Religion & International Affairs
Recent Grants

The Henry R. Luce Initiative on Religion and International Affairs, announced in June 2005, seeks to deepen understanding of religion as a critical but often neglected dimension of national and international policies and politics.

Religion is an increasingly visible cultural, political, and economic force in societies around the globe. Yet our resources are inadequate for understanding the potency of religion in recent decades, its new forms and expressions, and its complex roles in public life and policy. In the academy, for example, knowledge about religion is unevenly distributed across disciplines. Scholarly expertise is rarely linked to communities of policy-makers and practitioners, or to media that inform discussion and debate in the public square.

One part of the Henry R. Luce Initiative provides support for programs at professional schools of international affairs in the United States. The aim is to prepare the next generation of policy specialists who will assume positions in fields such as diplomacy, development, relief work, human rights, and journalism, with a better understanding of the role of religion. Efforts supported by these grants typically create links across disciplines and programs, through a variety of activities that bring together faculty and students in fields such as international relations, anthropology, religion, and area studies. Many of these projects also develop innovative approaches to engaging with particular policy communities.

Other grants build on existing or emerging efforts at U.S. universities, public policy institutions, and the media, to strengthen or create new programs, to focus on particular issues, or to amplify synergies among those working at the intersection of religion and international affairs.

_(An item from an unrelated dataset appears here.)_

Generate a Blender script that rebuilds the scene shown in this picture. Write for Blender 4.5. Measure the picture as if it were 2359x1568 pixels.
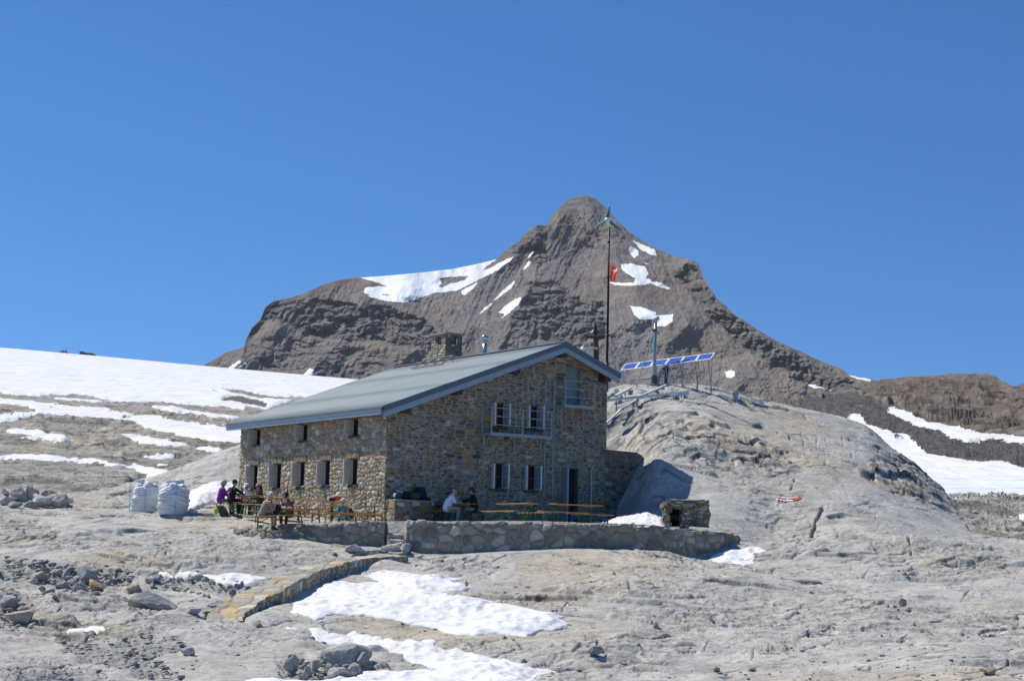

The initiative invites proposals from academic as well as policy or media institutions that work to deepen interdisciplinary understanding of the role of religion in world affairs, and to link this knowledge to a range of policy issues, communities, and wider publics. Grant-making will continue to focus on institutions in the United States, but the initiative encourages proposals that seek to develop sustainable conversations and relationships with colleagues and institutional partners in many parts of the world.